I actually like a lot of the art, imagery, and general marketing for the festival and think it is top notch, don't get me wrong. I just see this as missed potential. And it's not totally missing, they use trains in some of the art, but it just seemed incidental to me since there's a train station and the Statue of Liberty at Liberty State Park.

The other missed potential I'm wondering about this morning is iTunes. Now that we're at a time when you can buy albums track by track, why not have a festival album pre-show release that has one or two hits from every band in the lineup to generate interest. Sure it would only be more hard core fans, but I know I would have been tempted to buy it. Then my choice of choosing a stage (which by-the-way the stages are named after the old train lines that ran through the park land years ago), would have been educated by the pre-show collection. And of course anyone going probably owns a couple tracks that are in the collection, so iTunes should give the option to not download or be charged for those tracks. And of course once the festival is over offer a after show collection of the set list. There would certainly be gaps because of medleys or new songs that aren't available in iTunes (and some bands may not want their music in iTunes, etc), but you could just put a PDF in the blanks with the APW logo and the explanation that track X is not available and why (with promo info as well).
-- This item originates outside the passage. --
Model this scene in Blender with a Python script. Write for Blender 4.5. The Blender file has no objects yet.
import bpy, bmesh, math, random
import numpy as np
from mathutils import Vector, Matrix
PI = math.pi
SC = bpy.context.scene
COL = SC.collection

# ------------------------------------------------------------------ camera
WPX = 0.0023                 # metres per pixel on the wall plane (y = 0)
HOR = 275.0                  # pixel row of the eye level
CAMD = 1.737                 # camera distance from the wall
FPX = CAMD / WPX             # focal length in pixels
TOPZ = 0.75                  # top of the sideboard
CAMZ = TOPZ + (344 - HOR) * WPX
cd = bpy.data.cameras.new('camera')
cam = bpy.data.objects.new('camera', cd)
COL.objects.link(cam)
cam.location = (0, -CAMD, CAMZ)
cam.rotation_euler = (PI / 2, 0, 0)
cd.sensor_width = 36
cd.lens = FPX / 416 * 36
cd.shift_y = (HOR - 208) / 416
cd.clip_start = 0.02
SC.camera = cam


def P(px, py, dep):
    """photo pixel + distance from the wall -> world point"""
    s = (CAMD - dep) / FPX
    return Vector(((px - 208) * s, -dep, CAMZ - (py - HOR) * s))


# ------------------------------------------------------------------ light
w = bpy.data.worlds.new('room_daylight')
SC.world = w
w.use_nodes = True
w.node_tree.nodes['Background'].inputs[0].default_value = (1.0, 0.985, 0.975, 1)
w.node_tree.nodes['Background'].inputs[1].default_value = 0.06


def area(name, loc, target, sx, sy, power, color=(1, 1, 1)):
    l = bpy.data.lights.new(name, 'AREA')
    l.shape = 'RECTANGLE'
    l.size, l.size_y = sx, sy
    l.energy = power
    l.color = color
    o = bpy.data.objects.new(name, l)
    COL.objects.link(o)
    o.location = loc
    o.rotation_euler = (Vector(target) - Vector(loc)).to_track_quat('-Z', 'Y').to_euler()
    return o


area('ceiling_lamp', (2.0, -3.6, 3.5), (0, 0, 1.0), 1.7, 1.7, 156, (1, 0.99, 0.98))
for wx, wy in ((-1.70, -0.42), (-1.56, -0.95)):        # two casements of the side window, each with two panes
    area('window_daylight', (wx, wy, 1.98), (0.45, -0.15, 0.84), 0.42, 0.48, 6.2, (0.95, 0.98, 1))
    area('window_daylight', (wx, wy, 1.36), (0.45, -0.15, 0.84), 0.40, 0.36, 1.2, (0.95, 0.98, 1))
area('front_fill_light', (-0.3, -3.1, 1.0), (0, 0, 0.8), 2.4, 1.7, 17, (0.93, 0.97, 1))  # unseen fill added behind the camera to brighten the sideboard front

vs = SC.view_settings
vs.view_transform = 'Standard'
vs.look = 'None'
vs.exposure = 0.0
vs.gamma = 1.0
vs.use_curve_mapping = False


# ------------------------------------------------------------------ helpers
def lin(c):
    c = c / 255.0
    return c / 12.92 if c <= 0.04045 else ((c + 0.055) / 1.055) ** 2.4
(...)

This idea came to me by a realization by some people of my slightly older generation who were surprised that there was not a single CD for sale at the festival. The younger generation was debating why you would buy a CD. True story, I overheard this debate by some teenagers as we walked home: Why buy a CD when you're just going to rip it into MP3s. If you're going to buy something, buy an analog recording. If you want digital, download it. This of course started the is pirating a bad thing debate, which apparently is an ageless debate.